Osmanlı-Cumhuriyet modernleşme sürecinin edebiyata ve özelde romana intikal ediş tarzı, bazı meselelerin ısrarla göz ardı edildiğini gösteriyor. Bu meselelerin başında da, gerek Tanzimat ve gerekse Cumhuriyet romanlarında, bize mahsus modernleşme veya batılılaşmayı taşıyan karakterlerin 'sahih' kimlikler olup olmadıklarıdır. 'Sahihlik'ten, toplumdaki modernleştirici dönüşümlerle roman karakterleri arasındaki mütekabiliyet ilişkisini anlıyorum.
Bu durumda iki ihtimal sözkonusudur: Ya (i) Tanzimat ve sonrası Osmanlı-Cumhuriyet romanındaki modernleşmiş görünen karakterler, Osmanlı-Türk toplumundaki dönüşümlerle birebir ilişki içinde ve dolayısıyla bu dönüşümleri 'doğru' temsil eden 'sahih' kimliklerdir, -ki, bu durum, Türk Modernleşmesinin bizzat kendisinin 'gayrısahih' olduğunu gösterir. Bu, Osmanlı modernleşmesinin Recaizâde'nin 'Araba Sevdası' romanının başkişisi Bihruz Bey ve onu takip eden 'alafranga züppeler' tarafından doğru temsil edildiği anlamına gelir. Ya da, (ii), Modernleştirici dönüşümlerle roman karakterleri arasındaki ilişki 'sahih' bir ilişki değildir ;- ki, bu takdirde de, Türk Modernleşmesi, edebiyat sosyolojisi açısından Osmanlı-Cumhuriyet romanında 'doğru' temsil edilmiyor demektir.
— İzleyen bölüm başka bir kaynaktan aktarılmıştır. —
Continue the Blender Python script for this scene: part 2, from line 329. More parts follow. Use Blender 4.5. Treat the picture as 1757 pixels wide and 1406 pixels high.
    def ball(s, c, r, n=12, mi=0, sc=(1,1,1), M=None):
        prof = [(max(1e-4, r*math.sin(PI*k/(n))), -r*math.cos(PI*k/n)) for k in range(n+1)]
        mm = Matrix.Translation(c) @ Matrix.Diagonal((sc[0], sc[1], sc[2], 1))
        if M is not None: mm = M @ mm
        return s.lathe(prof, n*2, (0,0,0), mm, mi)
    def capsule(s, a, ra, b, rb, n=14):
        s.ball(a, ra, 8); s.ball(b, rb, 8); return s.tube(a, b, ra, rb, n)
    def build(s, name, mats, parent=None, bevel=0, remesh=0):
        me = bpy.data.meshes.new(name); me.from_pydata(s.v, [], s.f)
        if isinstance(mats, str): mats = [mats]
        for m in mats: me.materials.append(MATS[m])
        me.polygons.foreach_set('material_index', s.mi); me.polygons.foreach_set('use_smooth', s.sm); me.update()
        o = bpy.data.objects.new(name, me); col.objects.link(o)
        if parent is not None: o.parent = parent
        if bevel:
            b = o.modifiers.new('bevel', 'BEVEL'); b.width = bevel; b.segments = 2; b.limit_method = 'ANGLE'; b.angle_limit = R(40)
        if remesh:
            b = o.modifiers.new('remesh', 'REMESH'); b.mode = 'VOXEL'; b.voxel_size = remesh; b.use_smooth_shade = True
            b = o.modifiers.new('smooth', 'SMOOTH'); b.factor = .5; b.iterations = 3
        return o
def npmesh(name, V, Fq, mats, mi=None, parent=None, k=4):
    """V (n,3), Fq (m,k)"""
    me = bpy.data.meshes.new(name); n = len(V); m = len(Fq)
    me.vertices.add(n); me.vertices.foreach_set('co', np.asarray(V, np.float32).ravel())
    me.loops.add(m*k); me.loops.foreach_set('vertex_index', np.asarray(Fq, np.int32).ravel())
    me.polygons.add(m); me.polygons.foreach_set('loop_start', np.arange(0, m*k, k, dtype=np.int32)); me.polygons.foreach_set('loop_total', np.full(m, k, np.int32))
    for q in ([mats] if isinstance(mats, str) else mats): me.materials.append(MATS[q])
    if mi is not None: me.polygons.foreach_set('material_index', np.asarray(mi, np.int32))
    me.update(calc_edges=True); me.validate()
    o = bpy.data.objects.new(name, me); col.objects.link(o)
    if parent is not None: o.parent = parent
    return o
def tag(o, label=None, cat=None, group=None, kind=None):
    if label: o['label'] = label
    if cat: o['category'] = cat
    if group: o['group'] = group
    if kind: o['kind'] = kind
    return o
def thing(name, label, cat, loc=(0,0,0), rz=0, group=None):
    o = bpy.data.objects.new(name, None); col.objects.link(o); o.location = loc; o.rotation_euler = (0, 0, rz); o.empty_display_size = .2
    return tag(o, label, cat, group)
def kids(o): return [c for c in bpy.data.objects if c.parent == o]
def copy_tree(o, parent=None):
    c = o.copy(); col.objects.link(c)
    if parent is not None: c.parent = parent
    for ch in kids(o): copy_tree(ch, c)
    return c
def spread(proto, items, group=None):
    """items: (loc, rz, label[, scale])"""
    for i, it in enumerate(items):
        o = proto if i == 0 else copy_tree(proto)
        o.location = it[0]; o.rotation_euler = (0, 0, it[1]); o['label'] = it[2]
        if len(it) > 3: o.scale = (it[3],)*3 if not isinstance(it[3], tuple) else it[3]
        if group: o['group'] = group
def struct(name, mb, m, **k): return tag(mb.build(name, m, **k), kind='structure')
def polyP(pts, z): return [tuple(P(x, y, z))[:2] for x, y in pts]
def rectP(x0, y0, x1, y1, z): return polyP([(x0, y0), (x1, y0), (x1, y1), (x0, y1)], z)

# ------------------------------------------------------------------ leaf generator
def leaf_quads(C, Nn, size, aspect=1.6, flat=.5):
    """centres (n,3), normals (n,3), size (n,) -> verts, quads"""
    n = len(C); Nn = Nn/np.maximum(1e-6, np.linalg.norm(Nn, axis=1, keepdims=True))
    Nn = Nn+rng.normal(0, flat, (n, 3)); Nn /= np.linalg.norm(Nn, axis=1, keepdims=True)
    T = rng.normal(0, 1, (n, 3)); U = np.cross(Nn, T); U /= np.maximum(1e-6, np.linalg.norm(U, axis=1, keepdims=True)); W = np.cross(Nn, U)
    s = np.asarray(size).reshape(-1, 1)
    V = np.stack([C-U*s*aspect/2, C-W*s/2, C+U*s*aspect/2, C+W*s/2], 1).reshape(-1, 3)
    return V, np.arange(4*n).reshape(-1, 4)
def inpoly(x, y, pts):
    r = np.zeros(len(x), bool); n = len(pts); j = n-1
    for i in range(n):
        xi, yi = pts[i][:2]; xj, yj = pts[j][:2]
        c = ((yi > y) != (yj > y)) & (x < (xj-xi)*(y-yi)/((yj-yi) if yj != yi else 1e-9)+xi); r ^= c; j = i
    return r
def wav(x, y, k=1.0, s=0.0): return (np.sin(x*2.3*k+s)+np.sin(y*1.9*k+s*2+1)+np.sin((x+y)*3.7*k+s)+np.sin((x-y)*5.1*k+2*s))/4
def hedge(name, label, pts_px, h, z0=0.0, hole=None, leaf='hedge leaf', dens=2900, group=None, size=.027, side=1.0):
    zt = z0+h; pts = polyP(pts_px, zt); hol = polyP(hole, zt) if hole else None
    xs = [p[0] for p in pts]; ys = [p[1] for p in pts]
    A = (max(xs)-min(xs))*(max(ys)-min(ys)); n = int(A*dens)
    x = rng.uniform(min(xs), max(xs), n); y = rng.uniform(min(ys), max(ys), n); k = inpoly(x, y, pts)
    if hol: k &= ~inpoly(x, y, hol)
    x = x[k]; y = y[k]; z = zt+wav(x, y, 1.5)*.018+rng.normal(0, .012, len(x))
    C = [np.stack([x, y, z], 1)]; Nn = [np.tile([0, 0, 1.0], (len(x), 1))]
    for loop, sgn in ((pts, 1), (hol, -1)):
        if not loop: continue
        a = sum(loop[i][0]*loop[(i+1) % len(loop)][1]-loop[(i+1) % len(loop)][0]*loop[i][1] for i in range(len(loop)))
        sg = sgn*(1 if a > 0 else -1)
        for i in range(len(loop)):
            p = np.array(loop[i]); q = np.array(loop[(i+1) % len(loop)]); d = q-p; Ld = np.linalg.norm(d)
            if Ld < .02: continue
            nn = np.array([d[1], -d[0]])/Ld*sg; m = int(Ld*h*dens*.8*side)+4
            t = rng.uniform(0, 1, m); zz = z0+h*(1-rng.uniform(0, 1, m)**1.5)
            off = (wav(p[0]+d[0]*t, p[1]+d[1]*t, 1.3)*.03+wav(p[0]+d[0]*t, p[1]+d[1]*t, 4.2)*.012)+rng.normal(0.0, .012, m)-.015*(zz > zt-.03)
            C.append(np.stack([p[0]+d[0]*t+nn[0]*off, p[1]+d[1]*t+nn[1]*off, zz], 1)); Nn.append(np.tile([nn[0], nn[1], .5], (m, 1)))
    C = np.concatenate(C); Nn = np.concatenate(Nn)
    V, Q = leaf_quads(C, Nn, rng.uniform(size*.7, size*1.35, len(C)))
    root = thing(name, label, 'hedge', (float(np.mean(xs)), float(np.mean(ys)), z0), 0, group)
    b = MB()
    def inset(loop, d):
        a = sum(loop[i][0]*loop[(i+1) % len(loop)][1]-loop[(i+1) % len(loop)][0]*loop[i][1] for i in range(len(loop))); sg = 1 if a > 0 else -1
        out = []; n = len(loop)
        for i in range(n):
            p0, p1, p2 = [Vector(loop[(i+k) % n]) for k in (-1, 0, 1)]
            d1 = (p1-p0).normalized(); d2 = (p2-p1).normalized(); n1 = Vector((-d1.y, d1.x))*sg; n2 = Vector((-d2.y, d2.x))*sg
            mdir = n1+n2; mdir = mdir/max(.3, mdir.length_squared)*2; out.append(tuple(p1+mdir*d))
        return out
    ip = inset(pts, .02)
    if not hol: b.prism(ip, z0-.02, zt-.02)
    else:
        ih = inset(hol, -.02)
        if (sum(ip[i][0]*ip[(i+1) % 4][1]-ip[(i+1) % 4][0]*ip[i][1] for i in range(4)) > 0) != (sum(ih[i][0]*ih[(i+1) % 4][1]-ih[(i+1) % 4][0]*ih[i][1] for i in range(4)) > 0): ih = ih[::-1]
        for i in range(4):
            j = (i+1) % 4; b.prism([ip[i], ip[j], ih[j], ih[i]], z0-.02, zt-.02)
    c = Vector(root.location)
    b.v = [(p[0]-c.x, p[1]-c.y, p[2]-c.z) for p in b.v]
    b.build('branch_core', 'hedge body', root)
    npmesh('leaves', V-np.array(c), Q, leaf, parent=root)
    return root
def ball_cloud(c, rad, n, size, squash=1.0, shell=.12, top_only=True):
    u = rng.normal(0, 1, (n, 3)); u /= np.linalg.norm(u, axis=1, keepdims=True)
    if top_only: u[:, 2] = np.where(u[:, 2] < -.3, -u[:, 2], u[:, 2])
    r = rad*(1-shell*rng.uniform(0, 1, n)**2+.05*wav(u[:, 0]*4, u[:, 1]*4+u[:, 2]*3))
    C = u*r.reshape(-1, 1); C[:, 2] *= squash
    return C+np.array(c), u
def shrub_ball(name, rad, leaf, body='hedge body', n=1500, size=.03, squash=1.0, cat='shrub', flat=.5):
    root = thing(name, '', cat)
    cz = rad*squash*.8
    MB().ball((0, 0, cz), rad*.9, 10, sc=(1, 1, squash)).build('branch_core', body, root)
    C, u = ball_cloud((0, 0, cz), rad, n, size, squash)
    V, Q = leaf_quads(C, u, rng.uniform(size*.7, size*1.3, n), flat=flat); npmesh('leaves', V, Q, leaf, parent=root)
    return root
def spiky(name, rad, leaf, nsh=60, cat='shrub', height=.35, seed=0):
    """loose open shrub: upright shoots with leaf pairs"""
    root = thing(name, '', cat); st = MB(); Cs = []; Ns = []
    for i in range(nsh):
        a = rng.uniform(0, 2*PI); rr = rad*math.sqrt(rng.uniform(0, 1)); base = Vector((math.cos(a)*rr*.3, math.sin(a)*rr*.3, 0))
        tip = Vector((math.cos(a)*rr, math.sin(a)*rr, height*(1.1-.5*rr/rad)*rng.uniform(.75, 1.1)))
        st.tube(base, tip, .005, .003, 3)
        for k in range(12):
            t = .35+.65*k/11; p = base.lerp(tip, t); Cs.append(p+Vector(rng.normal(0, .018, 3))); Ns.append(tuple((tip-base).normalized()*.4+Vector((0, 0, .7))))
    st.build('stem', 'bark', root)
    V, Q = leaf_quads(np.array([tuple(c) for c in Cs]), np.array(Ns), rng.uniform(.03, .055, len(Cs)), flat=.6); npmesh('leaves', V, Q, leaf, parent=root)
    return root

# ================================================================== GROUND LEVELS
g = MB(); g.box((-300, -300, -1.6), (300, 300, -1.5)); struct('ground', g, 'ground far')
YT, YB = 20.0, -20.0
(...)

Osmanlı-Cumhuriyet modernleşmesini roman karakterleri üzerinden okumanın ortaya çıkardığı bu meselenin bugüne kadar üzerinde gereğince düşünülmüş ve tartışılmış bir mesele olduğu kanısında değilim. Zira konu, son kertede, Osmanlı-Cumhuriyet Modernleşmesinin 'sahih' olup olmadığının açığa çıkması, yani, hakikatin ifşası demek olacaktı. Kemalist ideoloji, edebiyat sosyolojisinin bu en esaslı ve en temel konusunun ifşasını, kendi edebî kanonunu inşa ederek örtbas eder. Cumhuriyet ideolojisinin edebî kanonu, Cumhuriyet modernleşmesinin, Mustafa Kemal Atatürk gibi ideal bir model üzerinden, Bürokrat devrimciler vasıtasıyla gerçekleşmiş olduğunu, 'sahih'liğin kriteri olarak kabullenir. Evet, ama bu, sadece Cumhuriyet dönemi romanları için geçerlidir. Ya Tanzimat Modernleşmesi ve Tanzimat romanı?
Kemalist ideoloji, Tanzimat modernleşmesi konusunda sessiz kalır ve Tanzimat modernleşmesinin Büyük Reşit Paşa, Ali Paşa, Fuat Paşa, Şinasi, Namık Kemal gibi Bürokratlar tarafından inşa edildiğinin hiçbir biçimde gösterilmediği Tanzimat romanında, bu modernleşmenin Bihruz Bey, Felatun Bey, Şatırzade Şöhret Bey, Ali Bey gibi, Şerif Mardin'in deyişiyle, 'aşırı Batılılaşmış' kimlikler ya da Berna Moran'ın deyişiyle, 'Alafranga Züppeler' tarafından temsil edilmiş olarak gösterilmesine itiraz etmez.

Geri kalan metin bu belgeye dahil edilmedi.